El caso de Terri Schiavo ha desencadenado que en Estados Unidos una avalancha de personas se hayan apresurado a suscribir un testamento vital para dejar establecido, por decisión propia, su deseo de que se respete su derecho a morir y a no ser conectado a un aparato que les mantenga artificialmente con vida, evitando así que caiga sobre la conciencia de otros tal responsabilidad.

Además, con la polémica habrá quedado clara la ejemplar separación de poderes que existe en aquel país, en el que de nada habrá valido la maniobra del presidente Bush de haber suspendido sus vacaciones para firmar una nueva ley ajustada y a la medida de este caso. El poder judicial está siendo firme en sus dictámenes, que el poder ejecutivo pretendía variar, al parecer, por cuestiones de íntima índole moral y sin tener en cuenta el estrecho margen diferencial de opinión que quedaba entre unos y otros.

Este asunto tiene otra vertiente que hace que muchos se pregunten cuál es el precio de la vida.

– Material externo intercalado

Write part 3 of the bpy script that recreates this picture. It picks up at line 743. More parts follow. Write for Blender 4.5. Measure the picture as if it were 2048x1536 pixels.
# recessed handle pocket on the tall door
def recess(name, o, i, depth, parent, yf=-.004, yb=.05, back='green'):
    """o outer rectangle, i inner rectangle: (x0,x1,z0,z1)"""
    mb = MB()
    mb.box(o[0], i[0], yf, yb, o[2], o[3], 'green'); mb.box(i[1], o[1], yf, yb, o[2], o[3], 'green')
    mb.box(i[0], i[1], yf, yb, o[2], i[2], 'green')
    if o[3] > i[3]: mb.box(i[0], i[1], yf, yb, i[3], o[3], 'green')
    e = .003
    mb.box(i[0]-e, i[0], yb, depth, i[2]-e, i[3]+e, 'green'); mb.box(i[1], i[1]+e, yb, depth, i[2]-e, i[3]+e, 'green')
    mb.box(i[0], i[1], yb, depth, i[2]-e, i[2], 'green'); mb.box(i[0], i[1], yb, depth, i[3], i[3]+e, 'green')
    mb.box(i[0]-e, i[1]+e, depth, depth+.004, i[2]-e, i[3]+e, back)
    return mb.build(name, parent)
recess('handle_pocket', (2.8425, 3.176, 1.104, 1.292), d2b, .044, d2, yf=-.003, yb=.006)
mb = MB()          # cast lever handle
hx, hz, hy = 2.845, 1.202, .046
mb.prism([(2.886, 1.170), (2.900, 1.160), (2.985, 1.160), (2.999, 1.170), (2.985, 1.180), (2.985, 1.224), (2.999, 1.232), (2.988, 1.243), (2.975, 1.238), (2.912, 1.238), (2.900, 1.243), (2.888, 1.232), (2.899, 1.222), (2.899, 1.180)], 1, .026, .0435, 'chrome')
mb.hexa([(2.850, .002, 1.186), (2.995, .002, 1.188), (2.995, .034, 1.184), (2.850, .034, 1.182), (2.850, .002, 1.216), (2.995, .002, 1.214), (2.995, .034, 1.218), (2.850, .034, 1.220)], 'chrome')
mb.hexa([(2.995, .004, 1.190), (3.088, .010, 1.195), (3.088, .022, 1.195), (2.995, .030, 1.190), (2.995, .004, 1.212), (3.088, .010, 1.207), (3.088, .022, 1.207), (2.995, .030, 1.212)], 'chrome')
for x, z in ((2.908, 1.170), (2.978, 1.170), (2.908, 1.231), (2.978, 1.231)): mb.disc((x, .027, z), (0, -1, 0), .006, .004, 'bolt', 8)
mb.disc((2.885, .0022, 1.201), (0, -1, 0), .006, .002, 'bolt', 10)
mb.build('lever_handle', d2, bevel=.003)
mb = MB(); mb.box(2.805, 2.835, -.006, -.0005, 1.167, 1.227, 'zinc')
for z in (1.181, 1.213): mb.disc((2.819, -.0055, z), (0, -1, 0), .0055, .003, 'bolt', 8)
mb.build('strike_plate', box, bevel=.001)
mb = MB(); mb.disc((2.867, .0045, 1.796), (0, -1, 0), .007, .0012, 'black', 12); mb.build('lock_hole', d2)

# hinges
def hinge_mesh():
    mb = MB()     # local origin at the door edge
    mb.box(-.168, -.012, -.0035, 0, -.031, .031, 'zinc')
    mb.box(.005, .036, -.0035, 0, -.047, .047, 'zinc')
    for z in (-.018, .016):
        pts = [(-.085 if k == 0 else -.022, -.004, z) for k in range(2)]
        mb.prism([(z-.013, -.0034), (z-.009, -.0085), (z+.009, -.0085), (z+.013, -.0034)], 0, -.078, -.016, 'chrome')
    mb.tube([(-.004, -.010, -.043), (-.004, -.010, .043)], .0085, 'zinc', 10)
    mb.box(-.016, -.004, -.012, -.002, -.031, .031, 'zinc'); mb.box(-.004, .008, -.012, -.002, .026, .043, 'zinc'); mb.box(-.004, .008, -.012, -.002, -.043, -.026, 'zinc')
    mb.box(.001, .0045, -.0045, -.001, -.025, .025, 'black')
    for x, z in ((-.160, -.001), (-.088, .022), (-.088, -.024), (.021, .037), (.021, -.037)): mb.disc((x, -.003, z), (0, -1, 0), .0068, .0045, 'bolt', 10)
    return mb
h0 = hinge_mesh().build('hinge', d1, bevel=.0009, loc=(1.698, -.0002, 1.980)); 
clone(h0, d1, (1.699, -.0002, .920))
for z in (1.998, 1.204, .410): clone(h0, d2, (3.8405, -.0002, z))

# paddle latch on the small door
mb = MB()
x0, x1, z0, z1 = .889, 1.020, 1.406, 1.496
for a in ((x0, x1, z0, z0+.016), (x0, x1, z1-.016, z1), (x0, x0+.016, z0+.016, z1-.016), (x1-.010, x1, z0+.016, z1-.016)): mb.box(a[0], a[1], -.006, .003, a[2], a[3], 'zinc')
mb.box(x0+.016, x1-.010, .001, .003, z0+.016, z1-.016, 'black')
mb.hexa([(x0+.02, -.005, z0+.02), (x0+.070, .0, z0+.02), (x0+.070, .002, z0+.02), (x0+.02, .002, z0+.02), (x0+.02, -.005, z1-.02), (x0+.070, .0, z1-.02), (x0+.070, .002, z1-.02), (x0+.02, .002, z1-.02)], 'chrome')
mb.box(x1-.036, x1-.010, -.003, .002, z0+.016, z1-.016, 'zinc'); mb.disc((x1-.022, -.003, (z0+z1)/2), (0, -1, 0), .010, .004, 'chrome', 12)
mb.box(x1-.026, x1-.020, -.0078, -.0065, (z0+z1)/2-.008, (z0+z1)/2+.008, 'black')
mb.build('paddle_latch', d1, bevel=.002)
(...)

La noticia que protagoniza esta mujer es coincidente con la que denuncia que cada año mueren dos millones de niños en Àfrica por falta de agua. Pero el debate, la polémica y toda la atención de los medios de comunicación son para el caso de Terri Schiavo.

De los dos millones de niños, o cuatro millones de personas, que mueren por no tener agua cerca casi nadie habla; tal vez por lo frecuente de la muerte en Àfrica, en donde es más que habitual quedar desconectado de la «maquinaria» vital que proporciona los mínimos recursos para la subsistencia, y eso apenas es noticia, por sabido, y no genera debate más al norte, que es donde se fija el precio de la vida.